— Begin —
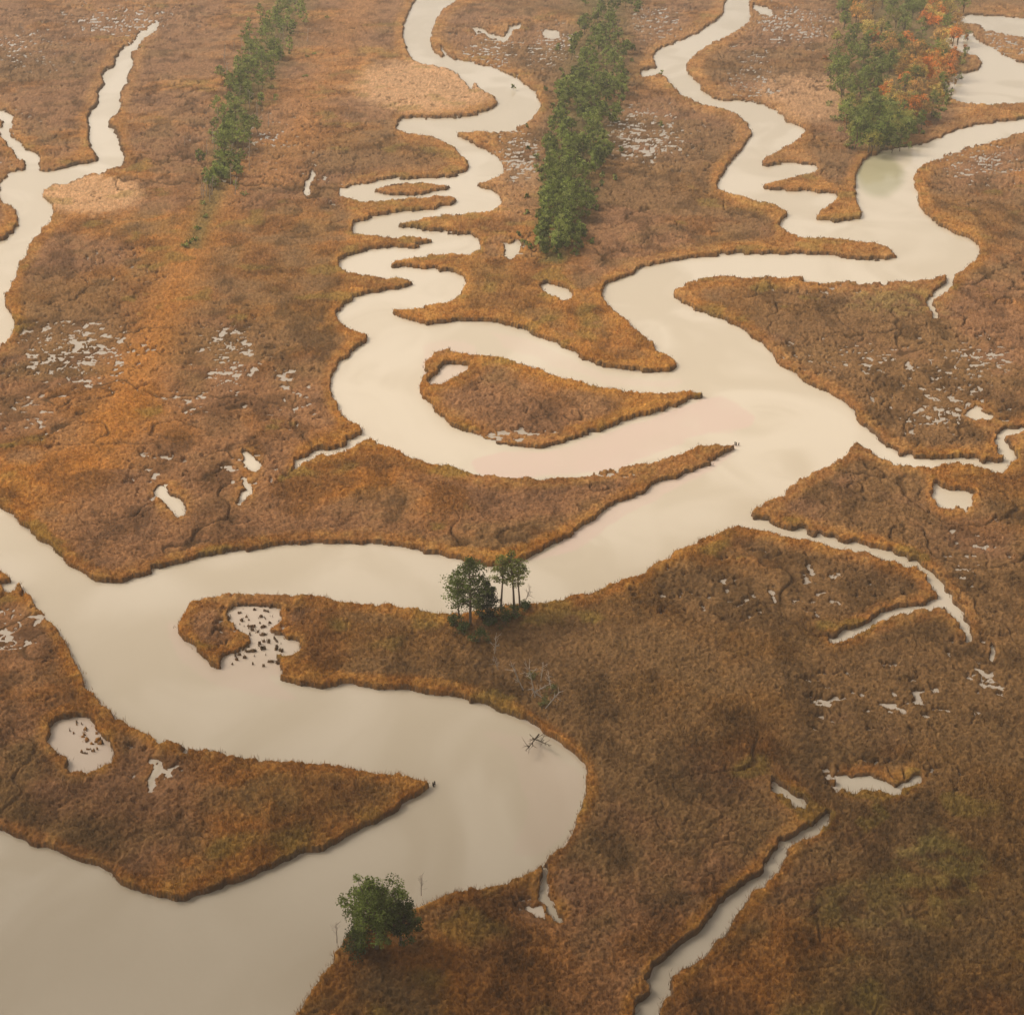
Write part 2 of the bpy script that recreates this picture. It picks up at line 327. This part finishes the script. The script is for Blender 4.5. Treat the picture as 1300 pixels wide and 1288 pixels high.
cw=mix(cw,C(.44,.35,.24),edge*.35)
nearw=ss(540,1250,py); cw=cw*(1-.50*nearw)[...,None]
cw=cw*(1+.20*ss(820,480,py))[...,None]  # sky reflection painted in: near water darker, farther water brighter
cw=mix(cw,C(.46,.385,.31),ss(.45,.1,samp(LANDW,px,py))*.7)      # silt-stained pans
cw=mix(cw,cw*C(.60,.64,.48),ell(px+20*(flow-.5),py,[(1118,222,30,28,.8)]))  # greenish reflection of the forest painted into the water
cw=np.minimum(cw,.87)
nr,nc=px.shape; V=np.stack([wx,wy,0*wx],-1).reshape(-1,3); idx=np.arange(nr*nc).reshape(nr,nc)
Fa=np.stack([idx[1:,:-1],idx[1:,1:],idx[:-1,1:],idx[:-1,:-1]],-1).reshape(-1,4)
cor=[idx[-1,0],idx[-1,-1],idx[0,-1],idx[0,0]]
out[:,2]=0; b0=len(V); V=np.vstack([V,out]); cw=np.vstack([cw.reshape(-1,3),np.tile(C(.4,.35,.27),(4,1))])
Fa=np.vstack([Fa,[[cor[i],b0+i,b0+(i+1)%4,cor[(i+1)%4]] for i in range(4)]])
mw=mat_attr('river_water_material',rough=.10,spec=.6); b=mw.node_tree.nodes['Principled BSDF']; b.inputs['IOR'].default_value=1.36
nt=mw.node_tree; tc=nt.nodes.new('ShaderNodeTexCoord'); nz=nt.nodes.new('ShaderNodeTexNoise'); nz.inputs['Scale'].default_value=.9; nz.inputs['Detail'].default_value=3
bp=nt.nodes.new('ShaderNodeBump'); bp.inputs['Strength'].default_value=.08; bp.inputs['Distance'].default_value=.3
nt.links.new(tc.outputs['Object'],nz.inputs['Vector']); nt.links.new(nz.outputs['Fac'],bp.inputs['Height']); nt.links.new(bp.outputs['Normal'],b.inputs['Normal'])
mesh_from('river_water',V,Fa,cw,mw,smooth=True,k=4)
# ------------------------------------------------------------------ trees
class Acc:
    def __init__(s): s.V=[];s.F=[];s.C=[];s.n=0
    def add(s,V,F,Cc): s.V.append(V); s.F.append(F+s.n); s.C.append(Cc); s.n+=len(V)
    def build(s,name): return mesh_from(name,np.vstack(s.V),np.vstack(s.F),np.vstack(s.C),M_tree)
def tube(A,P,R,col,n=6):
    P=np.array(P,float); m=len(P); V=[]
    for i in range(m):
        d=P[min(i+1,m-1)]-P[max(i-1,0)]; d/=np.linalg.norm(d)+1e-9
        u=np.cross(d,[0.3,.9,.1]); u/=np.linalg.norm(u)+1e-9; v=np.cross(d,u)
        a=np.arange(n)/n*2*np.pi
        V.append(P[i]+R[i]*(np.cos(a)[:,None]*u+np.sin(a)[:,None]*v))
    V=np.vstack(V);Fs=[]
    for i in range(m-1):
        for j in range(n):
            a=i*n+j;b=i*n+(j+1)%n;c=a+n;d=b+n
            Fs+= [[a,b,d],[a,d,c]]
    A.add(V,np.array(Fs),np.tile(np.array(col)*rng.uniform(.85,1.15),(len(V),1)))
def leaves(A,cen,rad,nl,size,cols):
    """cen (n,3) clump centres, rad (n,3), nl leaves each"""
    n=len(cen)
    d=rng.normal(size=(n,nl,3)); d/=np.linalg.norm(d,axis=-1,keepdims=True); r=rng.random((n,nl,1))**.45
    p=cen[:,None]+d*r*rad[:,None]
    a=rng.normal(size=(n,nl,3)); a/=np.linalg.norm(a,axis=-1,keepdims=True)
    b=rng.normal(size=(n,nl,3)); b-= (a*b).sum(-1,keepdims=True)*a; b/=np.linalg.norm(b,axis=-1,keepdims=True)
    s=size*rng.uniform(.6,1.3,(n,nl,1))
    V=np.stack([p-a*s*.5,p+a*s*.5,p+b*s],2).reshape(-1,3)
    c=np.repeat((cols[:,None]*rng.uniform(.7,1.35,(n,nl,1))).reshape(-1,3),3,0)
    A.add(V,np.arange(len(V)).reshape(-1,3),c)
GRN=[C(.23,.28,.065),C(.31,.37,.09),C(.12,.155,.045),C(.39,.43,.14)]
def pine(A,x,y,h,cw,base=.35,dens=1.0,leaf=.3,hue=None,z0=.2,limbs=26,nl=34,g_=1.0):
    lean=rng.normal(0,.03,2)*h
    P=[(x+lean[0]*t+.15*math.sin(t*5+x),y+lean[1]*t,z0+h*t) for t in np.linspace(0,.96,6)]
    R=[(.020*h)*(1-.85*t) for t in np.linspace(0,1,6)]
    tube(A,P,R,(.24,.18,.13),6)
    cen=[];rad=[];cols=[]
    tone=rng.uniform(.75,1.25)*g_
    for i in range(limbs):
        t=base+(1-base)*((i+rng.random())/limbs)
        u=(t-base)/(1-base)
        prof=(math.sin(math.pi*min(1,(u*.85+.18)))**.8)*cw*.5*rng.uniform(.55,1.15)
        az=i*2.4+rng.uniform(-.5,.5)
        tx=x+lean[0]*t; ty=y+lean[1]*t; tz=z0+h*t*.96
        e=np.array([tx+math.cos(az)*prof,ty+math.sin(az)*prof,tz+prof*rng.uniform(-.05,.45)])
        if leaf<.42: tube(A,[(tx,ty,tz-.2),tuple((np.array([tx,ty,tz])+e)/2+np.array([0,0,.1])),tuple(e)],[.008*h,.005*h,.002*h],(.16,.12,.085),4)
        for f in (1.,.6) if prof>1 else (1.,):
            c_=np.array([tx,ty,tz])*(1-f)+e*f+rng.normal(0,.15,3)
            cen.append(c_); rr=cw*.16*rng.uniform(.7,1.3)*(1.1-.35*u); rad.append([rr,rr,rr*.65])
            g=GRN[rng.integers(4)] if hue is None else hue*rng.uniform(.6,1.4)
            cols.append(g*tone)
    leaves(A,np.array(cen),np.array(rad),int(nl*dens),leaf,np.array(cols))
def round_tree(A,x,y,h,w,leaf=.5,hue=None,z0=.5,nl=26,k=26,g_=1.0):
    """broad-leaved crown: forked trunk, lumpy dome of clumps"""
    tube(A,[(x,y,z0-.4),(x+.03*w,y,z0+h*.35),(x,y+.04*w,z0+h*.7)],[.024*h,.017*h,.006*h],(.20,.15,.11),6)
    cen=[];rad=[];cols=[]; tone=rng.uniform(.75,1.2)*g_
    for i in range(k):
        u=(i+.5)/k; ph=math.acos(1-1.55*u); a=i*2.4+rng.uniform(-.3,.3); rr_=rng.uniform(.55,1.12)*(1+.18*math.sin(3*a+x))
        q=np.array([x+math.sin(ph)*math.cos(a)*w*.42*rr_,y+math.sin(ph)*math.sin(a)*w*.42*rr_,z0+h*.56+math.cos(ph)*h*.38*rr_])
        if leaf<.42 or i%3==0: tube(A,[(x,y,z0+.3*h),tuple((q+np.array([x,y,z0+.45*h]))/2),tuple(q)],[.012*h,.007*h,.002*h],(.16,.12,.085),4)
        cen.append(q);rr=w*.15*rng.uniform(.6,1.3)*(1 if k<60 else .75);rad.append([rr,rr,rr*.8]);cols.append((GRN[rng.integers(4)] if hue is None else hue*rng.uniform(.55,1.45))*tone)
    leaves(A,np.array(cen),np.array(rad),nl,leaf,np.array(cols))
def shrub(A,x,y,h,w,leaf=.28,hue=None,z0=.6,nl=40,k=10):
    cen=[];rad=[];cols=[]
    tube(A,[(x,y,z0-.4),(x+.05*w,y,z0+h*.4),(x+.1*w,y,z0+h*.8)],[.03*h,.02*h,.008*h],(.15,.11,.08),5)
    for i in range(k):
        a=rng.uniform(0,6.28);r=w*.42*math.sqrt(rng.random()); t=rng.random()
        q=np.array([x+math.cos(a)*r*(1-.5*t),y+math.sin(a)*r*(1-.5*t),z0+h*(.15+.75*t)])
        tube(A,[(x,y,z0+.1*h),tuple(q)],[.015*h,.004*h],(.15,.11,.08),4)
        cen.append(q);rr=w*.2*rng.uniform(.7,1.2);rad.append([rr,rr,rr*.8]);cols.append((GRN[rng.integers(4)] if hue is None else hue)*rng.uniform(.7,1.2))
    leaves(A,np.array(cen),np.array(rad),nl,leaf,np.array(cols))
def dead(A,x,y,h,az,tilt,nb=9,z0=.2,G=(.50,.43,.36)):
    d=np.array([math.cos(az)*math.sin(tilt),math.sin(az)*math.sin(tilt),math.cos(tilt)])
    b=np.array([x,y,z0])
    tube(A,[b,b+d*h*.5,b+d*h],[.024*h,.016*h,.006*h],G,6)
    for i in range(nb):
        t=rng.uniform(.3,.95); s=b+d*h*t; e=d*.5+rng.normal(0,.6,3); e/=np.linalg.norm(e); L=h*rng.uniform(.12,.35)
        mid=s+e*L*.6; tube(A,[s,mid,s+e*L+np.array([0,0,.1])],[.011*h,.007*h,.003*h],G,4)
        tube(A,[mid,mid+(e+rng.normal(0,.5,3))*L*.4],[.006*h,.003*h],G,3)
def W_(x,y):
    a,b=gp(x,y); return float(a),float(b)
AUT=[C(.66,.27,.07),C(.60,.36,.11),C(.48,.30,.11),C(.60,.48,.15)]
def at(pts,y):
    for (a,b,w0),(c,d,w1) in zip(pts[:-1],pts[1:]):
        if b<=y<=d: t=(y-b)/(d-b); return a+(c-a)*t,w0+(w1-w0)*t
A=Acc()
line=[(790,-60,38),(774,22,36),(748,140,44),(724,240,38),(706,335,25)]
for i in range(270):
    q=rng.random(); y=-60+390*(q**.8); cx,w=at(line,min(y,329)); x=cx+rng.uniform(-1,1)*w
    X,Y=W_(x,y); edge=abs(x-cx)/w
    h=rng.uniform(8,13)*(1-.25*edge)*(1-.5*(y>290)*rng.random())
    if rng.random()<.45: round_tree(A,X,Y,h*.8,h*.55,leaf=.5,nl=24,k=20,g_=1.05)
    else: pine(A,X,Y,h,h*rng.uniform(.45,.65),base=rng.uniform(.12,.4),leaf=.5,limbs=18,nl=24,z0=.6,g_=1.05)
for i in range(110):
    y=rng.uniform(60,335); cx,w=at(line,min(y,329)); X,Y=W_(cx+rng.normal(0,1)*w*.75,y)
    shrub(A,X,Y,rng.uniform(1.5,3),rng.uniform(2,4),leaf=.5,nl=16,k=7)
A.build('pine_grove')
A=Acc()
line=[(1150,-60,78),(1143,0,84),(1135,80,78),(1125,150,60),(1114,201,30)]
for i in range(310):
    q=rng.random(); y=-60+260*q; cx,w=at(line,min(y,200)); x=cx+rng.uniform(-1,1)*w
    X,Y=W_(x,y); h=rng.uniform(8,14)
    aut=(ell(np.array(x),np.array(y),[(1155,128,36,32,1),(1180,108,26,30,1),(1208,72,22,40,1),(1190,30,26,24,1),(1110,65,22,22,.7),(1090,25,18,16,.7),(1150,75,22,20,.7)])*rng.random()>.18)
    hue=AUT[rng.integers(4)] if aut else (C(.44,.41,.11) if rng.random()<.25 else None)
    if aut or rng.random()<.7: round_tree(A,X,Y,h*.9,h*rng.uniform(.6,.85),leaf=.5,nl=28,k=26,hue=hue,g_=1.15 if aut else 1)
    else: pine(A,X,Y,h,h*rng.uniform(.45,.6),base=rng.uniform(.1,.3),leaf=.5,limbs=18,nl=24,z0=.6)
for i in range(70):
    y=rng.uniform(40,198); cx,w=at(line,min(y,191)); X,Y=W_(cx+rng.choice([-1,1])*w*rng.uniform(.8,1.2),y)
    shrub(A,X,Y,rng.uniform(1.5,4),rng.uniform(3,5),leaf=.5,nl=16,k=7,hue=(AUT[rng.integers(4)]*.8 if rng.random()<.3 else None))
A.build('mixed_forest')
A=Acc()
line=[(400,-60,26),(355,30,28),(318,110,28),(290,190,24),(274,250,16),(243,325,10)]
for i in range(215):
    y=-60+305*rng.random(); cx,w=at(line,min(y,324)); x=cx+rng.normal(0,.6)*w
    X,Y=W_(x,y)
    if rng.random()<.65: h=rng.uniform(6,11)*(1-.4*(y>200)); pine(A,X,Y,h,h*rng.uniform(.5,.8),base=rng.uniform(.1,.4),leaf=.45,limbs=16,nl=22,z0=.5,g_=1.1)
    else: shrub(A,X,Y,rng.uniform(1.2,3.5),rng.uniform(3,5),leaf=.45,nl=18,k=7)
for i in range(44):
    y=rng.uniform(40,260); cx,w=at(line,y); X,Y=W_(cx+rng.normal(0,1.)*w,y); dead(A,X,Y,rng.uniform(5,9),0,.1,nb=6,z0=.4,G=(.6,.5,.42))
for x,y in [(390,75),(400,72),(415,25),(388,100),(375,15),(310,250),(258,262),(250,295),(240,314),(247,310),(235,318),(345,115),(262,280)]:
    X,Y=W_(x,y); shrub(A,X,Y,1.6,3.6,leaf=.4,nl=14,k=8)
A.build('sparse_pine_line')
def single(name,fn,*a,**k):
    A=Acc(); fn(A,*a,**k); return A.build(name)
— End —
— Begin —
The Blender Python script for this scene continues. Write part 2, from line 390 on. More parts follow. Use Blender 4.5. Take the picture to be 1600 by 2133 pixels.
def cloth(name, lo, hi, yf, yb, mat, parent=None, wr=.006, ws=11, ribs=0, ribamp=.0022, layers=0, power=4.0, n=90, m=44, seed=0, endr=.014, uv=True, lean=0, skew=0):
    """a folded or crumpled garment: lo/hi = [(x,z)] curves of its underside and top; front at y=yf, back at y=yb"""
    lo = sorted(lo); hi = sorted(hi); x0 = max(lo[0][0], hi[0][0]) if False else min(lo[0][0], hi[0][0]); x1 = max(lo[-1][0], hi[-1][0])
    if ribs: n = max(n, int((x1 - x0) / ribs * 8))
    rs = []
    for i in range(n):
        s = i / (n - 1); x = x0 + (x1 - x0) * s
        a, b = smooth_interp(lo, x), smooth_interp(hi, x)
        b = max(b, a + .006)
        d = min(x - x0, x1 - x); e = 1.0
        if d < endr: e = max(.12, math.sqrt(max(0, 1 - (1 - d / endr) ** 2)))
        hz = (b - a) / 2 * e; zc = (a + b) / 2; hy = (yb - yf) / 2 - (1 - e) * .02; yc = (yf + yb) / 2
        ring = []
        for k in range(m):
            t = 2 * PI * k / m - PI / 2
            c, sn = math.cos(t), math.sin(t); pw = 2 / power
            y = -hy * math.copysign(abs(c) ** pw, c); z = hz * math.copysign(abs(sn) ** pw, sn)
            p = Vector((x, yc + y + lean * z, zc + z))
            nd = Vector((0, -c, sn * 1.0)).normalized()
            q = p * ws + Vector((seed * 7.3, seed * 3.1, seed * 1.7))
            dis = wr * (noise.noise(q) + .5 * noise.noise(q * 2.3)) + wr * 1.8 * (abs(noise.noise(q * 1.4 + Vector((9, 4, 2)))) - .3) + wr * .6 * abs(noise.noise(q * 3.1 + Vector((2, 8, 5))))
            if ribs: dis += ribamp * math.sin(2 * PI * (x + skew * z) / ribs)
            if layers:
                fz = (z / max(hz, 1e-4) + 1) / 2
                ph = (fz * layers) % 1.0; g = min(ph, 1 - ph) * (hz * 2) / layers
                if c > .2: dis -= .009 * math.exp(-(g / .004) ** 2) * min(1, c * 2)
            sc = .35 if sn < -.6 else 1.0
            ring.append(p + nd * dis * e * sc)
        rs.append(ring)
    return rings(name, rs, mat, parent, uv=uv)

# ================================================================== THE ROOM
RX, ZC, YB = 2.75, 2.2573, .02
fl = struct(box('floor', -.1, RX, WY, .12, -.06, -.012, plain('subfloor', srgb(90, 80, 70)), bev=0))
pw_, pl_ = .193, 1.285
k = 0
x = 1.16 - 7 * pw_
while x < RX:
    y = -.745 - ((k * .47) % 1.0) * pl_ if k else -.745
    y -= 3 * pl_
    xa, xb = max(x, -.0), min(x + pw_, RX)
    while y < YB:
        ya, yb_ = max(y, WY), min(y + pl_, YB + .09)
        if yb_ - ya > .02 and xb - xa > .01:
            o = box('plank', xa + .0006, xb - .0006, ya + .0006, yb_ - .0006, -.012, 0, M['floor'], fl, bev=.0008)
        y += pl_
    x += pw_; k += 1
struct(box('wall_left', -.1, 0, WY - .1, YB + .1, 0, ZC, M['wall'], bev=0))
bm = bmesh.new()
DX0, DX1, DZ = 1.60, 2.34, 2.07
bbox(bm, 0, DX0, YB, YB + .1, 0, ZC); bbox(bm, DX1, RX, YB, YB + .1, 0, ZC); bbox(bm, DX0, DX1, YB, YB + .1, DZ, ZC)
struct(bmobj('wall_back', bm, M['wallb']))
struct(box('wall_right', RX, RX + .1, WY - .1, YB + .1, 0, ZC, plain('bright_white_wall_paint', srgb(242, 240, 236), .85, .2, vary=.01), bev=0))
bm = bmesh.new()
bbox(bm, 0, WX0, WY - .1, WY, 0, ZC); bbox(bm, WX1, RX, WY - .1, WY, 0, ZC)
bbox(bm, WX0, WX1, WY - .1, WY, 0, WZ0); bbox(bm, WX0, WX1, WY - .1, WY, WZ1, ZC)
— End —
- **Stated problem**
Your task is to retype the entries verbatim, starting with the line that holds "Write part 2 of" and stopping after the line that holds "nearw=ss(540,1250,py); cw=cw*(1-.50*nearw)[...,None]".

- **Task output**
Write part 2 of the bpy script that recreates this picture. It picks up at line 327. This part finishes the script. The script is for Blender 4.5. Treat the picture as 1300 pixels wide and 1288 pixels high.
cw=mix(cw,C(.44,.35,.24),edge*.35)
nearw=ss(540,1250,py); cw=cw*(1-.50*nearw)[...,None]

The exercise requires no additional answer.